I’ve updated my wildly popular chart of the decline in payroll employment with the nasty new numbers that the Bureau of Labor Statistics released this morning. TIME.com graphics czar Feilding Cage is out, so I made the chart myself, which explains why it’s uglier than usual:
The months listed on the right are when payroll employment peaked before the recession. And for some reason Excel refused to render the numbers along the y-axis as percentages (and I really don’t have time right now to go back and figure out how to fix it). So it’s not a decline in unemployment of just over 0.03%, it’s a decline of just over 3% (3.17%, to be precise).
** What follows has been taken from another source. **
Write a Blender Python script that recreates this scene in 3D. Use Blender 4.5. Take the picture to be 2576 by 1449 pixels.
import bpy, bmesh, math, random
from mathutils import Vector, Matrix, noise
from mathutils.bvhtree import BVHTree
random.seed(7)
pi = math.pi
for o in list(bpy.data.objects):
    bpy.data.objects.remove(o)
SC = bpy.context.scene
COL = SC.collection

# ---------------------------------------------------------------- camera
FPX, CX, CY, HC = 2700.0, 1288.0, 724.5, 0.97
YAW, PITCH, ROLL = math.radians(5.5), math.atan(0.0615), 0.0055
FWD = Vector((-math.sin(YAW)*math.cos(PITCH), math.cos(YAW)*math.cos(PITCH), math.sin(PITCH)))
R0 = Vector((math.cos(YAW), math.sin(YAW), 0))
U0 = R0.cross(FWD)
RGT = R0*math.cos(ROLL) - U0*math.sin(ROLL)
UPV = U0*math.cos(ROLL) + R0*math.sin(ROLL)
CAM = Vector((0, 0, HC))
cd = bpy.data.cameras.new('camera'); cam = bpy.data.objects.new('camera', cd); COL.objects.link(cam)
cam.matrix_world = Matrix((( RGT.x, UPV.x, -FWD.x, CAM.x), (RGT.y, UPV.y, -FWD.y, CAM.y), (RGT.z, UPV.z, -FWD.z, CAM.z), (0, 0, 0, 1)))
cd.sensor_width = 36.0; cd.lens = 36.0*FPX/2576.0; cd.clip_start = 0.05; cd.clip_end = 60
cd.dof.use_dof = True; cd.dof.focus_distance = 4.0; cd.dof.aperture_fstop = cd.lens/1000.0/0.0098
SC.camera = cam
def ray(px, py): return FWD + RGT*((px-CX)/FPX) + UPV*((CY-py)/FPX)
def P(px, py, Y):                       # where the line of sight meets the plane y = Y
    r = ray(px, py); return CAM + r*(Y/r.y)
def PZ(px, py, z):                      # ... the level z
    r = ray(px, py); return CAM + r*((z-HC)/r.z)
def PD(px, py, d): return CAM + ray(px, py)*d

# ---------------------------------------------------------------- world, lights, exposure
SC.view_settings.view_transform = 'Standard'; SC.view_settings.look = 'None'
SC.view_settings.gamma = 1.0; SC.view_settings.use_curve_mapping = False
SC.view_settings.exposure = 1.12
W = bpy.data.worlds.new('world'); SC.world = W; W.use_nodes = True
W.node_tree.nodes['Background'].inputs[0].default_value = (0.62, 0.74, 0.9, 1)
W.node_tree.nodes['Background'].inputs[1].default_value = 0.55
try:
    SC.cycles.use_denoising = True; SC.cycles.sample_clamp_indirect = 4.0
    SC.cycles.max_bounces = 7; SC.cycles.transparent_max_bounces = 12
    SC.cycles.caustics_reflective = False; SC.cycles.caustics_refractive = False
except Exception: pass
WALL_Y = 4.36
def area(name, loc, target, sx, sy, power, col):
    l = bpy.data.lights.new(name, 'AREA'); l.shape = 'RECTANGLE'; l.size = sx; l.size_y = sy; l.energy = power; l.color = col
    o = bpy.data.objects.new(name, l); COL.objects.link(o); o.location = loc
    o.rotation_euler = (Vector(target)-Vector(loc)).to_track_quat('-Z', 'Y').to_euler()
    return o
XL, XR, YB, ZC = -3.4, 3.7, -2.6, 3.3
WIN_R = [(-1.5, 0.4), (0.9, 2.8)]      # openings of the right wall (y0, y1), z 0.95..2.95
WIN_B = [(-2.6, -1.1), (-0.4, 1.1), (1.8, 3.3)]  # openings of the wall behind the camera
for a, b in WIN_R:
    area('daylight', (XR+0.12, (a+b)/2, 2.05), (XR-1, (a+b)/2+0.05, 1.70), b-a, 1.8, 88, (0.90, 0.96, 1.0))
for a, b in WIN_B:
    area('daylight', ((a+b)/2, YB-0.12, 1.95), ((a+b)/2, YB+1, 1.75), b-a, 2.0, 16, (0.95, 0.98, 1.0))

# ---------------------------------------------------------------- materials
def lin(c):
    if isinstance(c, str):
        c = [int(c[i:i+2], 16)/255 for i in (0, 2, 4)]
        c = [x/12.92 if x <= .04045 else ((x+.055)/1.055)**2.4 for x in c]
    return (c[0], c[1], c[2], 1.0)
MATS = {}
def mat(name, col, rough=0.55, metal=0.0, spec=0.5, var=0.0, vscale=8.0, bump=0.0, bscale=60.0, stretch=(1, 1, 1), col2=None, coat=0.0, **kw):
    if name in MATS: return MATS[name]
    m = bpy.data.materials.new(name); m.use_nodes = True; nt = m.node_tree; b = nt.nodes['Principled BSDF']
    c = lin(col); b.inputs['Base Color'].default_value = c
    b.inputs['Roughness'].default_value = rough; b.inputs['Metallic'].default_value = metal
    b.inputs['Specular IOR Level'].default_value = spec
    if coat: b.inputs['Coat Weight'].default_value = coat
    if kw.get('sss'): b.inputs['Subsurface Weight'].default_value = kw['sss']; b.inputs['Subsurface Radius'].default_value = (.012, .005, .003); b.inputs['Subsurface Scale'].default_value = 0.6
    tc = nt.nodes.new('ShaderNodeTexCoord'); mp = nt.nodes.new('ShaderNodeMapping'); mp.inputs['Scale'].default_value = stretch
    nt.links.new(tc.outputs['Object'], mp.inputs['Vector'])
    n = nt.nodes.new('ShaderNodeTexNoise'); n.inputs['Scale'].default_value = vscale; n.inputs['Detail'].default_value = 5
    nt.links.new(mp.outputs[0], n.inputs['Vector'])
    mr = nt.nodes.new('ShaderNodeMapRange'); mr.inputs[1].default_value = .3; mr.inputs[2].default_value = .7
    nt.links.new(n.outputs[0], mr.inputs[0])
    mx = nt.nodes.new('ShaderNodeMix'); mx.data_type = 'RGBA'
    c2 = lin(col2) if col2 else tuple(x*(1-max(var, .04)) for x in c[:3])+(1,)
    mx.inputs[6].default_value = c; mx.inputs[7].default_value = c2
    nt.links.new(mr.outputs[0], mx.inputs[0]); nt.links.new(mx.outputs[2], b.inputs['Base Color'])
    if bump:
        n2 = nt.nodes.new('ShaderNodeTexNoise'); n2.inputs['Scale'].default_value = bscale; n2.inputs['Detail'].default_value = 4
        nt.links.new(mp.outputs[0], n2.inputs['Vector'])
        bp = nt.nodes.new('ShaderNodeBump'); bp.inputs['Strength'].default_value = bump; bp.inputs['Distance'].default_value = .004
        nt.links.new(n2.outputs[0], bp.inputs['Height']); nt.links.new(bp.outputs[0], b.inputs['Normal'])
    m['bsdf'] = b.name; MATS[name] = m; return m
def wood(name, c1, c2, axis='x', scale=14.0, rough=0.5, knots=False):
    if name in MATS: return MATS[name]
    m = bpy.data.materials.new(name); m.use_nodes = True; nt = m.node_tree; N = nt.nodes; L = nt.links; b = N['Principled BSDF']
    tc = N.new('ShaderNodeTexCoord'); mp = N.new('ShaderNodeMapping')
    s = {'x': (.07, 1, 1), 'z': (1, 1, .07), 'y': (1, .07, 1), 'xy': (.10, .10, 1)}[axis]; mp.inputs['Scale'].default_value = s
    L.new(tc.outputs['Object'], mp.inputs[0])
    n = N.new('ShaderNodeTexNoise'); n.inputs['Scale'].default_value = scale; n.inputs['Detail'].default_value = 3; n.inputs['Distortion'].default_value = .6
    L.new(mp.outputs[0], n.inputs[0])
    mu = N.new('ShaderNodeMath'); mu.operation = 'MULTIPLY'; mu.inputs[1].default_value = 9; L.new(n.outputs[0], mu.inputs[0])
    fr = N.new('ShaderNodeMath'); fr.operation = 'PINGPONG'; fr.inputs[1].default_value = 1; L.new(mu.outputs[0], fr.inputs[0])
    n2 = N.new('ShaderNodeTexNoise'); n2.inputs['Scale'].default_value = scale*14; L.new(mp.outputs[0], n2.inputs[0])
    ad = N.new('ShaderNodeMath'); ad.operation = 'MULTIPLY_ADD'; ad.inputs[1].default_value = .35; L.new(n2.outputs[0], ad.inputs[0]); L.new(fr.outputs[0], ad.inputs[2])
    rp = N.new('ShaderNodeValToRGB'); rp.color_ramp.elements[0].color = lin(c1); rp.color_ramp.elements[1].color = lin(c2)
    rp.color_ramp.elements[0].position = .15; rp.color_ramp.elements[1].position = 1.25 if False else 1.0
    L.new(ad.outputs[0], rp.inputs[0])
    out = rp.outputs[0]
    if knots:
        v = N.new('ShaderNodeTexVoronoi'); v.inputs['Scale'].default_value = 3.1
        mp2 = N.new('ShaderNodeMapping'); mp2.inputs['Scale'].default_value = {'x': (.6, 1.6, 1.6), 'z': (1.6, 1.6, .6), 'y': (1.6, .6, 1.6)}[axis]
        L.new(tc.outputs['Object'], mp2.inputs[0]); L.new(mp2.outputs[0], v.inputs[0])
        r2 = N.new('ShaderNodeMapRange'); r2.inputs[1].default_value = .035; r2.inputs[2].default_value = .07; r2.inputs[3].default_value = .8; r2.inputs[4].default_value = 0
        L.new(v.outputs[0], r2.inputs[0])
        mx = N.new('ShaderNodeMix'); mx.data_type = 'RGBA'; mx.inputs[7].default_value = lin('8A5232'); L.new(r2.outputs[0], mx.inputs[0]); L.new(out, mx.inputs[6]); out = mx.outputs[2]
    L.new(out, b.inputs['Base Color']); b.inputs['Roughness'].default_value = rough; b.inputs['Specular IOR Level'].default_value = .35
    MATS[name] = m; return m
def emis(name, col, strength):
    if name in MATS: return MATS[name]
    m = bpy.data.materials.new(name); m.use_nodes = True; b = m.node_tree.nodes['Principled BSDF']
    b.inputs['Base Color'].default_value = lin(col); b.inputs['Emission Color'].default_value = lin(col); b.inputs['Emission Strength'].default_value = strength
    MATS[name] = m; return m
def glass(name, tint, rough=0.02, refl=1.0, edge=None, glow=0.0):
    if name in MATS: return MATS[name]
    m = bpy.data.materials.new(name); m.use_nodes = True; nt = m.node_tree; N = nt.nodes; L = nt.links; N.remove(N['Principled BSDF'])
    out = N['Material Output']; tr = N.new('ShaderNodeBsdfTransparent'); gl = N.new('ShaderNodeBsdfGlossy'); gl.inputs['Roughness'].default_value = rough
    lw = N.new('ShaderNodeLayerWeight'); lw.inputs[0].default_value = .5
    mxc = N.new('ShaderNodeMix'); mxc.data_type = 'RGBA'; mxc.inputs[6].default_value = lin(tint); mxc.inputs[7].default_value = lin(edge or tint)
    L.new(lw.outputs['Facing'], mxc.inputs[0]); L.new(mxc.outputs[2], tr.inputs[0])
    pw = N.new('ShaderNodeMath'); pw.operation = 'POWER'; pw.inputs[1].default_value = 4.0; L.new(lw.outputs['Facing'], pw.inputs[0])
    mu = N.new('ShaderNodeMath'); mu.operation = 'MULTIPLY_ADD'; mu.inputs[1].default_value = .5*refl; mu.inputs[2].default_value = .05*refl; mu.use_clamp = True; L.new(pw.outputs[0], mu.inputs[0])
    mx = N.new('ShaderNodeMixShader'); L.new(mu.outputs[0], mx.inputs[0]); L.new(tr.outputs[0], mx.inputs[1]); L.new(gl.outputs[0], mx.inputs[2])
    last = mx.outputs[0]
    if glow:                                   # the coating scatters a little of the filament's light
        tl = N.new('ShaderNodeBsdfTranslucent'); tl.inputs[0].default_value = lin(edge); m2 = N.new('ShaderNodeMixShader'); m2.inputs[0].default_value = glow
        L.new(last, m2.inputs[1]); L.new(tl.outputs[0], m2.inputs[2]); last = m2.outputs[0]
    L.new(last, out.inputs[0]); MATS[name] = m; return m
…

What I get from the chart—apart from the realization that I have no future in graphic design—is that job losses from this recession are now worse than in 1981-1982, which is generally considered to have been the most severe economic downturn in the U.S. since the Great Depression. Barring a more or less unimaginable turnaround in the month or two, they will be much worse. Just look at how steep that brown line is!
The employment decline was even bigger (in percentage terms) in 1957-1958—and I hope William Polley will put a chart up later (update: he has, sort of) with all the postwar recessions so we can see. But that chart will be a lot harder to read, and I just don’t think the 1957-1958 downturn, a sharp but pretty brief recession caused by a Federal Reserve crackdown on inflation, is really relevant to our current situation. That was a bunch of auto and steelworkers getting laid off temporarily. This is something else entirely.
It’s probably still nowhere near as dramatic a chart as the monthly numbers from 1931 and 1932 would make. But the BLS wasn’t on the case back then.